DIRECTIVE => Answer with a single number, the count of lines holding the word "pixels".

EXCERPTED RECORDS =>
-- START --

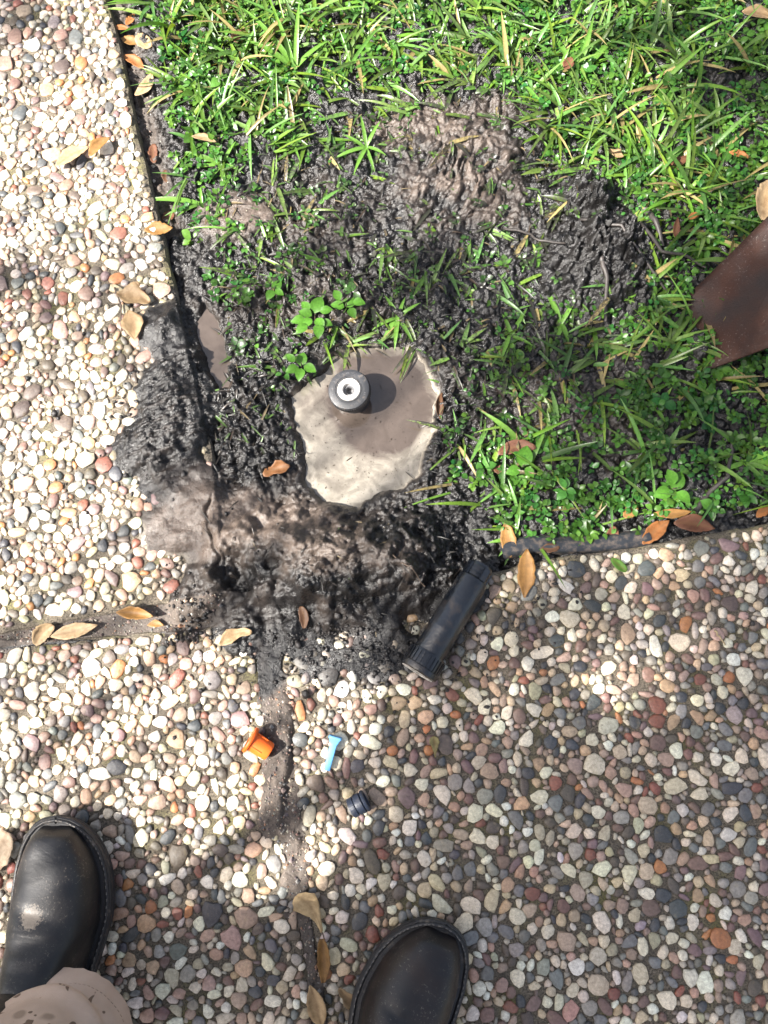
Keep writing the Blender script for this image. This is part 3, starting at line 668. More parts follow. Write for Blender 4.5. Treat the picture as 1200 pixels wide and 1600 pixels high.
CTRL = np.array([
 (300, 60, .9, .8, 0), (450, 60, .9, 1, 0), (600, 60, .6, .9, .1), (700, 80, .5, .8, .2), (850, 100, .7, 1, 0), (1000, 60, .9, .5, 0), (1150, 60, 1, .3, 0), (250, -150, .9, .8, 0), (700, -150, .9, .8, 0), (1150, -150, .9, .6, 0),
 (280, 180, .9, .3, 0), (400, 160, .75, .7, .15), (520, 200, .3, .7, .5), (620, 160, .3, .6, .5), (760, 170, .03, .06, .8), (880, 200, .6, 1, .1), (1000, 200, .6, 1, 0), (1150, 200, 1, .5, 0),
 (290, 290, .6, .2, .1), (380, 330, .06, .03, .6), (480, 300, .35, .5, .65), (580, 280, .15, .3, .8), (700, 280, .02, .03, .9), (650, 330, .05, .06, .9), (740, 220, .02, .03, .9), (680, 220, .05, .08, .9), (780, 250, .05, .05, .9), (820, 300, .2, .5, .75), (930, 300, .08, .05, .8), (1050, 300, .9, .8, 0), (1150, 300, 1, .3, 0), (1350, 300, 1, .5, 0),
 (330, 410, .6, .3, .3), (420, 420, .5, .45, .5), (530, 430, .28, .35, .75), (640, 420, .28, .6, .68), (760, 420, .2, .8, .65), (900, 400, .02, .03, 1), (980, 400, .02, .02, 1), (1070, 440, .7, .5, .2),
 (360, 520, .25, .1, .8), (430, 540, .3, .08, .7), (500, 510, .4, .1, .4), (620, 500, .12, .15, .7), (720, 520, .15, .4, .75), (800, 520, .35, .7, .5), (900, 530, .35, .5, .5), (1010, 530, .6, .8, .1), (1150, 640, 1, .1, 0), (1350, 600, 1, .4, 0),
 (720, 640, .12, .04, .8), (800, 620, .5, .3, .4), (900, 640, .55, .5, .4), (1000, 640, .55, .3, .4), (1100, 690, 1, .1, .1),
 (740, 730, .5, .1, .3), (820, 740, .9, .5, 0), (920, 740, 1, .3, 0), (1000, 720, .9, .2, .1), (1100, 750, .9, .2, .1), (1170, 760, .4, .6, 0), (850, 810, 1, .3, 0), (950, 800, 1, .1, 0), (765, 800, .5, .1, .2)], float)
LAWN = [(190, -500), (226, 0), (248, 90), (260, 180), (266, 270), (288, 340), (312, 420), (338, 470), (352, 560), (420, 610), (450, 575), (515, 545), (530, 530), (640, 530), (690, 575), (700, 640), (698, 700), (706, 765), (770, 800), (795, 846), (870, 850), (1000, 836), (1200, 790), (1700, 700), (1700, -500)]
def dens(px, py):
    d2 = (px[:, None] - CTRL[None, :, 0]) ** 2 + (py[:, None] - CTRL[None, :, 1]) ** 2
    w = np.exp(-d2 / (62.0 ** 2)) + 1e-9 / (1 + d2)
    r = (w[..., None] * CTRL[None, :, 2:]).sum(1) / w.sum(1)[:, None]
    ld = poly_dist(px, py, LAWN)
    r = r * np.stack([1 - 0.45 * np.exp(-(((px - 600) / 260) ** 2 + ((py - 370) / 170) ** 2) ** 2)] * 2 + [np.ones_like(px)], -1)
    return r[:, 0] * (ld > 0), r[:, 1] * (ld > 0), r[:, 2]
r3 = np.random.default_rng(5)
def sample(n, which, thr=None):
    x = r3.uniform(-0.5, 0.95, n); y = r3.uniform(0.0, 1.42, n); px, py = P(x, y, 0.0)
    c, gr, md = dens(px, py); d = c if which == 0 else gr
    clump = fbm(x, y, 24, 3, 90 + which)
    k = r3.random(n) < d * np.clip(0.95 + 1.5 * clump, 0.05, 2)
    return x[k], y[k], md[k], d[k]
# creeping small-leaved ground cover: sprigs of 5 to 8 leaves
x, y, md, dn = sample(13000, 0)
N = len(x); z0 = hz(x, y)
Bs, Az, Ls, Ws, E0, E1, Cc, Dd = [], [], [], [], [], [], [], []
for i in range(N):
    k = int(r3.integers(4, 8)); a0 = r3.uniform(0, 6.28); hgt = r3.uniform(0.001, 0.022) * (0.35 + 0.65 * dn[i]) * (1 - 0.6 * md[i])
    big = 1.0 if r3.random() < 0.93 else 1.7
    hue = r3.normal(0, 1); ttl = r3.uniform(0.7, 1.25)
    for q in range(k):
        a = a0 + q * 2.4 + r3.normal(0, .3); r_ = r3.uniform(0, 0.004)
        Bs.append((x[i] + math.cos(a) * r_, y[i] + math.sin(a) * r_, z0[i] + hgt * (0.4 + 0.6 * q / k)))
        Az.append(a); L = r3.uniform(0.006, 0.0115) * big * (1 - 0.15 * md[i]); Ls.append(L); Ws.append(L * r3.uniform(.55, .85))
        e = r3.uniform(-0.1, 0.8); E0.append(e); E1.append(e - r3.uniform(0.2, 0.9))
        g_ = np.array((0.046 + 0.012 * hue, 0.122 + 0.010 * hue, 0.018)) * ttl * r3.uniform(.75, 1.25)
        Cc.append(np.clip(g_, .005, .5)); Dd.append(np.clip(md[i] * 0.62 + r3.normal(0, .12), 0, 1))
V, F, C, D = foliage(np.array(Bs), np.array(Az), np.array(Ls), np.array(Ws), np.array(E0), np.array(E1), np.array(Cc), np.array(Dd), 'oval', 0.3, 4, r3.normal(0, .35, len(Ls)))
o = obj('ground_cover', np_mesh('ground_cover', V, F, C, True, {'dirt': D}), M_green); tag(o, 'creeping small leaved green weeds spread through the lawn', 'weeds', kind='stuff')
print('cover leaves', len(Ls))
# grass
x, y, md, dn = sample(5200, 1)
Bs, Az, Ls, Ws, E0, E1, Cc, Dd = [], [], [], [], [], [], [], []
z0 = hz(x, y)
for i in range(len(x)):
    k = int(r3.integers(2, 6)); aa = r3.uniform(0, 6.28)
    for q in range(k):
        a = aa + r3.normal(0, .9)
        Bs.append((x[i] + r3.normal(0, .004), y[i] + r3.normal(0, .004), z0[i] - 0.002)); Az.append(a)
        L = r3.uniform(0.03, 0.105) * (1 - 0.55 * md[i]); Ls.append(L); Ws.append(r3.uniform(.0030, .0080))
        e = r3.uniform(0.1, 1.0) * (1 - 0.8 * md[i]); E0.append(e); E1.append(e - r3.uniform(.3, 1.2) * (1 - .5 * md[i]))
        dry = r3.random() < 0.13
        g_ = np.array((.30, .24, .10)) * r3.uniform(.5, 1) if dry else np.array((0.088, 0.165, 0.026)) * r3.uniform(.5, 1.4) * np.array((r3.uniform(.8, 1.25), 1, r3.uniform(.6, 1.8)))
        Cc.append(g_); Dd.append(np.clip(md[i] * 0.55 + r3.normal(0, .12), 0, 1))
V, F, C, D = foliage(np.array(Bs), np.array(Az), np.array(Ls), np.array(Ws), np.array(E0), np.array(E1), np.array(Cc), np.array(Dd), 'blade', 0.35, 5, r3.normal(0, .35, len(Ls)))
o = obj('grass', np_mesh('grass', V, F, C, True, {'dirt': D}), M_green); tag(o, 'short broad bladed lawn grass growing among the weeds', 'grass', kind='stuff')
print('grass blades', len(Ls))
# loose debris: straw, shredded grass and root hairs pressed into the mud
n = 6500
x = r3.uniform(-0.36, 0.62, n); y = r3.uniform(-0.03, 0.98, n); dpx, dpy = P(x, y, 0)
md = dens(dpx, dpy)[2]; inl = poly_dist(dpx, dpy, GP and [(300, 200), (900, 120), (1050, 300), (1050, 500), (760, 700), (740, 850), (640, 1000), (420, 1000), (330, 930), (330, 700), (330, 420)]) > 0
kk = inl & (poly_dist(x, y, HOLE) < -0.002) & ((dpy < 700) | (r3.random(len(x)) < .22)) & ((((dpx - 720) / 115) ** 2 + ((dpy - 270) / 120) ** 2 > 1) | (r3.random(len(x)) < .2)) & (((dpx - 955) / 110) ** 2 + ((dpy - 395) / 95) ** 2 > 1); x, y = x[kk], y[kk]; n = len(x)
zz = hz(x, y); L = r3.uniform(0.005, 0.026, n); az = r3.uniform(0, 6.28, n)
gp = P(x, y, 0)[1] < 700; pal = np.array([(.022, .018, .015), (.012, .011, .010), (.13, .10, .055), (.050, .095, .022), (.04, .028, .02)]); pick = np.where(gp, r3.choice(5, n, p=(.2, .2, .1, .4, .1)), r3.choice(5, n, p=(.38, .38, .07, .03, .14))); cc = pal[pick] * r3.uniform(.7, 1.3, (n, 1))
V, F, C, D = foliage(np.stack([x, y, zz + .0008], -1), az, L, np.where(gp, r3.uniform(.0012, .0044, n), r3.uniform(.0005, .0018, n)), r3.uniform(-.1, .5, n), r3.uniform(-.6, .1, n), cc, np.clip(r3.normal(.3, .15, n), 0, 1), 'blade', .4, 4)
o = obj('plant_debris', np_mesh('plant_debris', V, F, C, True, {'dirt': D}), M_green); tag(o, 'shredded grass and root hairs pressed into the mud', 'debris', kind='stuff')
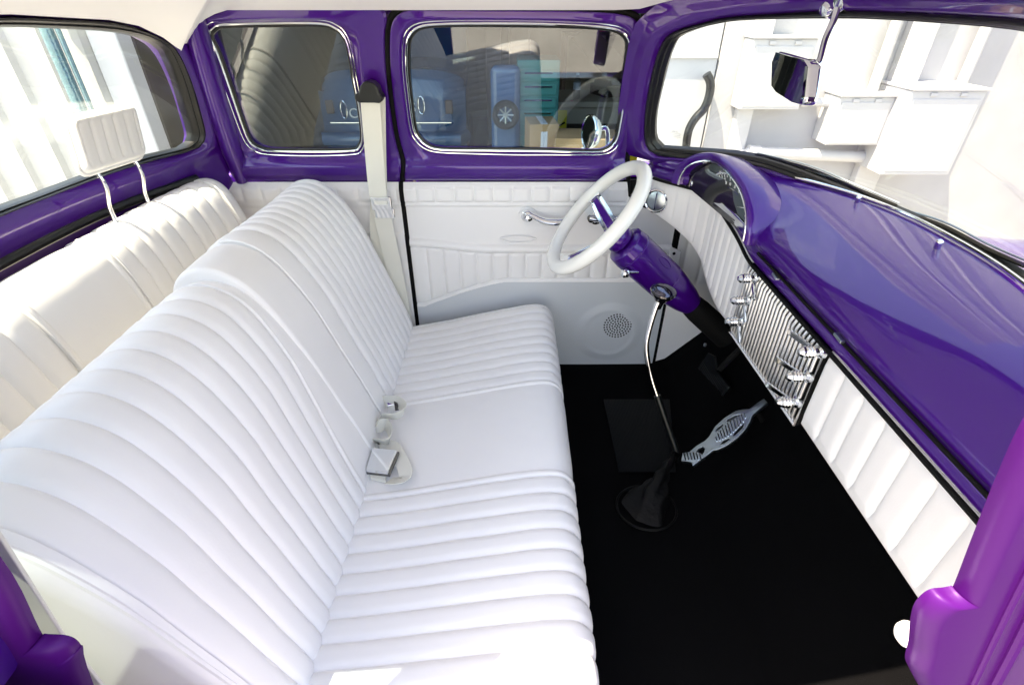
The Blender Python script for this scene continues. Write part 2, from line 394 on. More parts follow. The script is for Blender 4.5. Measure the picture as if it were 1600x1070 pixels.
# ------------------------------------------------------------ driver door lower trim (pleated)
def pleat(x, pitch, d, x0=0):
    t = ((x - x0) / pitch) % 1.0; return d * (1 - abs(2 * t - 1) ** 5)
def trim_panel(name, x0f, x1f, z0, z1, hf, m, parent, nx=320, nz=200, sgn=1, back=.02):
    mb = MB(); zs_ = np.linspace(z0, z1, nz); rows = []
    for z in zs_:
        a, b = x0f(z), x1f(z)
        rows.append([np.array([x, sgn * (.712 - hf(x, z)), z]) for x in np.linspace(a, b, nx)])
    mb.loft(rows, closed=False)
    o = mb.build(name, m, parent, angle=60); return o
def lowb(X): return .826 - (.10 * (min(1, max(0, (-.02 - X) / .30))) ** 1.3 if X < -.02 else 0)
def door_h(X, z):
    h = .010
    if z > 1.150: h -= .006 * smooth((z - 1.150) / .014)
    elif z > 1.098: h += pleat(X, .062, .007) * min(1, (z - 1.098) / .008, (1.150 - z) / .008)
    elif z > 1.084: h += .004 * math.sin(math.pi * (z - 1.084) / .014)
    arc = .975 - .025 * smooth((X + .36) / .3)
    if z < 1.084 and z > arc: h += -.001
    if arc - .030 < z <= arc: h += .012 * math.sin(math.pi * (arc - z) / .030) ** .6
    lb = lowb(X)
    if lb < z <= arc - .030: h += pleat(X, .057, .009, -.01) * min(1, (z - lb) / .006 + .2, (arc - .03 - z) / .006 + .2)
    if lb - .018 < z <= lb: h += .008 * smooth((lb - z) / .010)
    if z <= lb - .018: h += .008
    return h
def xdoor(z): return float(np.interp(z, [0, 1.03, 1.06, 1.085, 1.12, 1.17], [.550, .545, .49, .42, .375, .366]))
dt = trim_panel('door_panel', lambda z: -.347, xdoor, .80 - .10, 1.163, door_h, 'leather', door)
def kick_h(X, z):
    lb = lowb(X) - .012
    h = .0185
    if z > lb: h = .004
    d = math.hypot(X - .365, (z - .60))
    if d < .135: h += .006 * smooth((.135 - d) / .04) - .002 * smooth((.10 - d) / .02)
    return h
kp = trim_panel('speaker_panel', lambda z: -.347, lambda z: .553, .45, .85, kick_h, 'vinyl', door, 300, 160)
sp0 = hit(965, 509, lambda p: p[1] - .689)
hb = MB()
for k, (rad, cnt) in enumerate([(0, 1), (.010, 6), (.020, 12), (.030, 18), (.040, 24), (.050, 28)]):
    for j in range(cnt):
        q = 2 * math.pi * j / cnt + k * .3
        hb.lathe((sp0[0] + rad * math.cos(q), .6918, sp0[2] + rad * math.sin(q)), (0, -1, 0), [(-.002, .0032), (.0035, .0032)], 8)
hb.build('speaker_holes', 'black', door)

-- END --

FINAL RESULT => 2